Sunday, September 22, 2013

Tennessee (L)

The cast of characters from my childhood slowly fade, while my old stone home’s background disintegrates to strip malls and condos. I feel a surprising dull ache to hear that my field that we played “Army” in, with its small ledges and waterfalls, the deep mud that once consumed my small yellow slipper is now torn up, waiting to become concrete and pavement like the other fields around it. This field was my Tennessee solace. I would run to it, escape in it, sit in it and watch for signs that it was safe to come home. We played in those fields as we could never play at home. Open and wild, creative and free. We sled over cow patties in the winter and cut through it to get home from school in the fall. We hated our parents for selecting this little ugly house with its paint chipped walls for our home. It was so unlike our friends gleaming new houses in friendly subdivisions. Our home was surrounded by fields and cows and further down the dirt road, small forests. We saw it as a means to hide our dirty underbelly of a life, slovenly and drunk, full of violence and hatred that one would have had to whisper in a subdivision where your neighbors might hear. In our lonely little stone house, we felt trapped, isolated and alone with no one to hear or to help. With no neighbors to casually drop by, our home was kept filthy and shameful, and we were mostly too embarrassed to have friends over. I used to see it in nightmares once we were safely ensconced in Maine, in rental houses with fresh paint.

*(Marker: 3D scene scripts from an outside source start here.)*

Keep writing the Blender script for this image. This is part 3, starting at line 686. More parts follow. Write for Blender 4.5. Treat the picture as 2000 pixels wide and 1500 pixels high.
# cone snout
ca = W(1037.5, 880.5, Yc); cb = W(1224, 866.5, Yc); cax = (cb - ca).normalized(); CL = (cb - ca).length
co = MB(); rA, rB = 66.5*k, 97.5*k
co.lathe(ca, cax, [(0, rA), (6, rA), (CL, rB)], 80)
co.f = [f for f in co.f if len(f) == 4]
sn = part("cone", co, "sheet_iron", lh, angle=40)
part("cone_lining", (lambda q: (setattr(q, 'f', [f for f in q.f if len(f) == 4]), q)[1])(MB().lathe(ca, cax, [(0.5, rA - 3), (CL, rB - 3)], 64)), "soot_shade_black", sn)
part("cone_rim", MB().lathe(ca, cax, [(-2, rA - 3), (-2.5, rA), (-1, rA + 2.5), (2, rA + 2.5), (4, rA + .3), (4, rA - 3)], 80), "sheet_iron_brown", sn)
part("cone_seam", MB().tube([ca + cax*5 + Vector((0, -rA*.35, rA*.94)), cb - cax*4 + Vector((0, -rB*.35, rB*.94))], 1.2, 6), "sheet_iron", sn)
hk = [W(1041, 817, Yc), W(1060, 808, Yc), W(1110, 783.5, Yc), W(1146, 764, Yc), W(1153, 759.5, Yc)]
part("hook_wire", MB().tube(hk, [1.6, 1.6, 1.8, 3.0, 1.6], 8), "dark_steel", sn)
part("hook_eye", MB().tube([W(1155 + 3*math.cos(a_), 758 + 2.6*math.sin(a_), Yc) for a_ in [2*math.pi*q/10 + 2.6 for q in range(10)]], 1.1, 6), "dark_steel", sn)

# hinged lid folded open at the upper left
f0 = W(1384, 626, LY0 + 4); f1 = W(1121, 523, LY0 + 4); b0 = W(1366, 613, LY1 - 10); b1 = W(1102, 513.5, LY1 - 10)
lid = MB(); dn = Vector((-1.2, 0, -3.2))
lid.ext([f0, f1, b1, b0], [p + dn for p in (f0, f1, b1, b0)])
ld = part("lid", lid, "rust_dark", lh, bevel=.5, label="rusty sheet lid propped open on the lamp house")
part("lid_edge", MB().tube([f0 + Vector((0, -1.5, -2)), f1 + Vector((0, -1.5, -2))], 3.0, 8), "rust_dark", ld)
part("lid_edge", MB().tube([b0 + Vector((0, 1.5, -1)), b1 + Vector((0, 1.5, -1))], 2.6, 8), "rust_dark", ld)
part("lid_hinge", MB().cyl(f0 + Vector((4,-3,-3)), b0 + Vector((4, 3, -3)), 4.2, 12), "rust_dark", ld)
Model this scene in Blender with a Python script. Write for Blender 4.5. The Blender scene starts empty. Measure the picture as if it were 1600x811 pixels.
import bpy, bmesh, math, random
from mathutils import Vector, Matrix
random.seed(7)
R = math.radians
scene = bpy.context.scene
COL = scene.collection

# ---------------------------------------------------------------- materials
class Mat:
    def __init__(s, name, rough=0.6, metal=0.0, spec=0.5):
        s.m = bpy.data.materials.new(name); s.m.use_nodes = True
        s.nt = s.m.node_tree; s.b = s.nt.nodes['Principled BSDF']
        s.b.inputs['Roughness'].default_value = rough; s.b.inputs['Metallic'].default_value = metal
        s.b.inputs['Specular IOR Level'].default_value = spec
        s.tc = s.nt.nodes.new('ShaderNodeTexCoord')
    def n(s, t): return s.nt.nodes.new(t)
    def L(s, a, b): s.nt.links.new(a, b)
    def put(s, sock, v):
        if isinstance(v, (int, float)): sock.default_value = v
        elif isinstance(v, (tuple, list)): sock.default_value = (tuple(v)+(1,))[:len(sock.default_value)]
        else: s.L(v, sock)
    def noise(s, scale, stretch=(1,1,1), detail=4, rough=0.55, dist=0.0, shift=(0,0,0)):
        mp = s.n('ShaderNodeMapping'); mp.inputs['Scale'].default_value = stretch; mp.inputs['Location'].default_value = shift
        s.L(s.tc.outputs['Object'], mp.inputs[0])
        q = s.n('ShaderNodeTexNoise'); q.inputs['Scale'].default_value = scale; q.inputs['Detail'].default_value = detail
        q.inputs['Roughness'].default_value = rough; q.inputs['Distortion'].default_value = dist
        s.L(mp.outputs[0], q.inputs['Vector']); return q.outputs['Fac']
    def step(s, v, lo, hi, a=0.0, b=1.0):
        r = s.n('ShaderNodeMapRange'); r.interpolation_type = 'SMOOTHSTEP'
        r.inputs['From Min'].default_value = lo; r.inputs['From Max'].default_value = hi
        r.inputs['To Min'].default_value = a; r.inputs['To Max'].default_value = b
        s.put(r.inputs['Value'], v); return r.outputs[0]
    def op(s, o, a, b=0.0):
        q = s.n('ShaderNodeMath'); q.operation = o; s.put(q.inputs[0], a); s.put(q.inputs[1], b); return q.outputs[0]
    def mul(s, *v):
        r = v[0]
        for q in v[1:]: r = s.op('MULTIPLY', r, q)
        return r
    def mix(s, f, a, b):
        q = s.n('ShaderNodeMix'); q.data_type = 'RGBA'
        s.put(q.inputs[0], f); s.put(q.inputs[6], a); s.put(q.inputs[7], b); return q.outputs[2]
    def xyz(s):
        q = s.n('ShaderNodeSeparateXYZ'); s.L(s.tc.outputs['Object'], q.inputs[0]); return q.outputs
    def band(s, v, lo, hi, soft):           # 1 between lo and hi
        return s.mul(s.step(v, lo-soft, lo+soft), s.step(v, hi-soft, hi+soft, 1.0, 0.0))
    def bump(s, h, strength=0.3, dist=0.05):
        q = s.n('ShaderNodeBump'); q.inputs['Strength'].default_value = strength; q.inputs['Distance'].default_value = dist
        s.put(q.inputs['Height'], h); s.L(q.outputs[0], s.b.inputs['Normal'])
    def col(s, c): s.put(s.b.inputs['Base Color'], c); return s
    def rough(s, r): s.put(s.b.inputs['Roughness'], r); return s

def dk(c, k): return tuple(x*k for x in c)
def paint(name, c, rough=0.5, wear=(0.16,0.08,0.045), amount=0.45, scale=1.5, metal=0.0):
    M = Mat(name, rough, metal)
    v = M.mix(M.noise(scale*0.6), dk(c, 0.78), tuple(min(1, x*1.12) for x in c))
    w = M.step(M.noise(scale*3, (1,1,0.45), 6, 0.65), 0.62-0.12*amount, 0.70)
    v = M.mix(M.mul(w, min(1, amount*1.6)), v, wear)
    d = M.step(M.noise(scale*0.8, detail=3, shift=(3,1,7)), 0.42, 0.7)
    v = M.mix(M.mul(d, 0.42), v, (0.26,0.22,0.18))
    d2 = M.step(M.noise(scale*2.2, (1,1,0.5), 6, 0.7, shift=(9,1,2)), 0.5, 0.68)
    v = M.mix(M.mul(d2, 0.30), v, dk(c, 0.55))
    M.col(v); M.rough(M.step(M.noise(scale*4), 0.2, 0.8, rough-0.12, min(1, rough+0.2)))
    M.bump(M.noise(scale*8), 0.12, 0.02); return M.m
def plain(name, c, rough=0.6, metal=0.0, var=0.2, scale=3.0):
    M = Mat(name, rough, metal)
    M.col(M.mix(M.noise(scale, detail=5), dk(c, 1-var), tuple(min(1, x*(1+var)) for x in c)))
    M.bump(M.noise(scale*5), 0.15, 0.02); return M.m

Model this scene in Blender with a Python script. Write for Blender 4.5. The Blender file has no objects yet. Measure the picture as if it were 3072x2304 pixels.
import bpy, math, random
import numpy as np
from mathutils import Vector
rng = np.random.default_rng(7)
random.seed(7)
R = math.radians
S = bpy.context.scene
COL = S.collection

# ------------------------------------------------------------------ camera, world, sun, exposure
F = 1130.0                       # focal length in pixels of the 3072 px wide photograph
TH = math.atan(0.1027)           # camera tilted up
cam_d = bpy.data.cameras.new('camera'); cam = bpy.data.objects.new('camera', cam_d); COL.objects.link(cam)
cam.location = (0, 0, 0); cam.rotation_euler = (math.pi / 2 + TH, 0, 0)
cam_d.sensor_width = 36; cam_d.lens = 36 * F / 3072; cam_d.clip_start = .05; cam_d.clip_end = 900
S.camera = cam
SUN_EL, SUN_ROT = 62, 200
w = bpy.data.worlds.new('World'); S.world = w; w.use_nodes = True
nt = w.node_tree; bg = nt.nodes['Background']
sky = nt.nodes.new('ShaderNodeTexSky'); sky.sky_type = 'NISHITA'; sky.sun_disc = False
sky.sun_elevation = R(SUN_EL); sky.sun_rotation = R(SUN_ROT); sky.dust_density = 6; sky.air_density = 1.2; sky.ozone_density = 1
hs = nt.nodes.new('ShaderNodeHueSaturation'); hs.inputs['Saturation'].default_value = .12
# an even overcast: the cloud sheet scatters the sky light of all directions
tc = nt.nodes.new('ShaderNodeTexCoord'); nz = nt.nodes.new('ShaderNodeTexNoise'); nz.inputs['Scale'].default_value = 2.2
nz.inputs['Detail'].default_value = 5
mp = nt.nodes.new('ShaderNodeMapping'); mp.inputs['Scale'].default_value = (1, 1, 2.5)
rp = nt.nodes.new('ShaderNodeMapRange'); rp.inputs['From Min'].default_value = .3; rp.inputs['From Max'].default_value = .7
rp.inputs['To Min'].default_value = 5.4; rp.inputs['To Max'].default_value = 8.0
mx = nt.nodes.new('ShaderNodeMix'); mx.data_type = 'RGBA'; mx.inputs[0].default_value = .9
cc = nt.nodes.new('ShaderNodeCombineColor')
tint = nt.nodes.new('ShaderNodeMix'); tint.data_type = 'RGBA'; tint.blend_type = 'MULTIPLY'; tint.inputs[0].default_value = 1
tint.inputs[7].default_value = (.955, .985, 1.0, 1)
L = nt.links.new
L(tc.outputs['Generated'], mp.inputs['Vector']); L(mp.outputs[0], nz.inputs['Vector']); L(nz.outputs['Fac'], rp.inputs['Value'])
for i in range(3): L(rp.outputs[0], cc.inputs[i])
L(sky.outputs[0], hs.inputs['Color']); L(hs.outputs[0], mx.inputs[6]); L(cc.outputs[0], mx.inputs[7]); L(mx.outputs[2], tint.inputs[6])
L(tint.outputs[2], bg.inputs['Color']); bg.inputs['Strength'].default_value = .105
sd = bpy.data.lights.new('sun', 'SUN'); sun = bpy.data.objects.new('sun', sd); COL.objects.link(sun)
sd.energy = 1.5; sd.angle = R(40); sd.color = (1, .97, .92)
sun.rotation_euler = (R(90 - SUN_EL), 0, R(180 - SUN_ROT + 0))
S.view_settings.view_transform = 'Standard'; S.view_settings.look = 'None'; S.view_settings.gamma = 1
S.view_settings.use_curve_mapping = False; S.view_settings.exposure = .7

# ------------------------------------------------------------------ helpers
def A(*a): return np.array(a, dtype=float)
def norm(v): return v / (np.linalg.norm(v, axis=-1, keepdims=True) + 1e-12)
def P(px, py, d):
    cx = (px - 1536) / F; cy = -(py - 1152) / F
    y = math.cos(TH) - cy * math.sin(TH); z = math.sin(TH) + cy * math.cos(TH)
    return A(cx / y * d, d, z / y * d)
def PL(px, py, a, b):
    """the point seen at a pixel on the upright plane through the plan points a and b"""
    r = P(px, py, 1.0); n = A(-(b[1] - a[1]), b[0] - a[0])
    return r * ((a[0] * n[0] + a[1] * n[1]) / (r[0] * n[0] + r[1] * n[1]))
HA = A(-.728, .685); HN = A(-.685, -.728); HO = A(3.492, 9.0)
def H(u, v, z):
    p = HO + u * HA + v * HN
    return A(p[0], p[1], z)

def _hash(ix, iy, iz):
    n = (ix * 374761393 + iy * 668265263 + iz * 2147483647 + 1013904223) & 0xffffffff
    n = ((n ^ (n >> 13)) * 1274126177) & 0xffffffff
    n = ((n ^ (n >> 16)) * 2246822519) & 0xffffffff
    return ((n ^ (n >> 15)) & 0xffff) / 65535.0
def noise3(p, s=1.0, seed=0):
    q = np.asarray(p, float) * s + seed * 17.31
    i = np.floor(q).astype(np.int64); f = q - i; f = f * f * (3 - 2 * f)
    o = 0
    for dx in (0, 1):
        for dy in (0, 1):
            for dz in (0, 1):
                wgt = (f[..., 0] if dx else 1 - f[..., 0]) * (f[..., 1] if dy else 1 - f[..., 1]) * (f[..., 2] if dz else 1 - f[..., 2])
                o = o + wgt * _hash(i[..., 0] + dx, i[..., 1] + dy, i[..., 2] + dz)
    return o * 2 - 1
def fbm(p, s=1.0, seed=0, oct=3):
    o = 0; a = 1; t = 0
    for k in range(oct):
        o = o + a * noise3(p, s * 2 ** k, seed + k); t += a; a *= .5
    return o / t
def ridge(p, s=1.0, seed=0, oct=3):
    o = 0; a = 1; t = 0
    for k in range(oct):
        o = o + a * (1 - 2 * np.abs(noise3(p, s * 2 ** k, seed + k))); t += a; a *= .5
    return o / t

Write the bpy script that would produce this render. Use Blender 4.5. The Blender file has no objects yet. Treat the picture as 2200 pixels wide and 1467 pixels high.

After years of living in the beauty of Maine, where trees are out of every window you can find--home, shop, car. I understand my parent’s choice a little more. My mother must have thought she could stomach the conservative suburban south a little more if she could look out a window in the fall and see a swath of orange trees. It must have felt a bit like home to drive up a dirt road, past fields and farms, to come home every night. Sadly, I can almost never remember my mother outdoors in Tennessee. Whatever she might have hoped to recapture in the beautiful nature that stood stubbornly on our road, as the world around it was swallowed by progress, she never had much opportunity to appreciate. Whatever my mother did not take advantage of in our surroundings, we made up for in spades. She gave us what she had...fields and forests to roam and grow in. I am so grateful now that my childhood memories are full of trees and meadows, falls, streams, and even a small cave. That I spent hours alone cracking open rocks to find fossils and wrapping sticks with vines; that we found a secret clubhouse in the hollow insides of a fallen tree; that nights were spent picking harmless ticks from my head; that I grew up dirty from playing and running and climbing trees; that the fast world running by me was stampedes of cows running loose as we hid on our porch; that we had so many fields and forests around us that we had not one, not two, but three childhood hidden escaped convict stories to tell. Even with its peeling paint and shabby walls, our stone home was so much better than living in one identical to the 20 around it. But its essence of farm and field is therefore so much more painful, and ultimately likely, to lose. I know I had poor eyesight as a child, but there are sadly never any prescriptions for hindsight.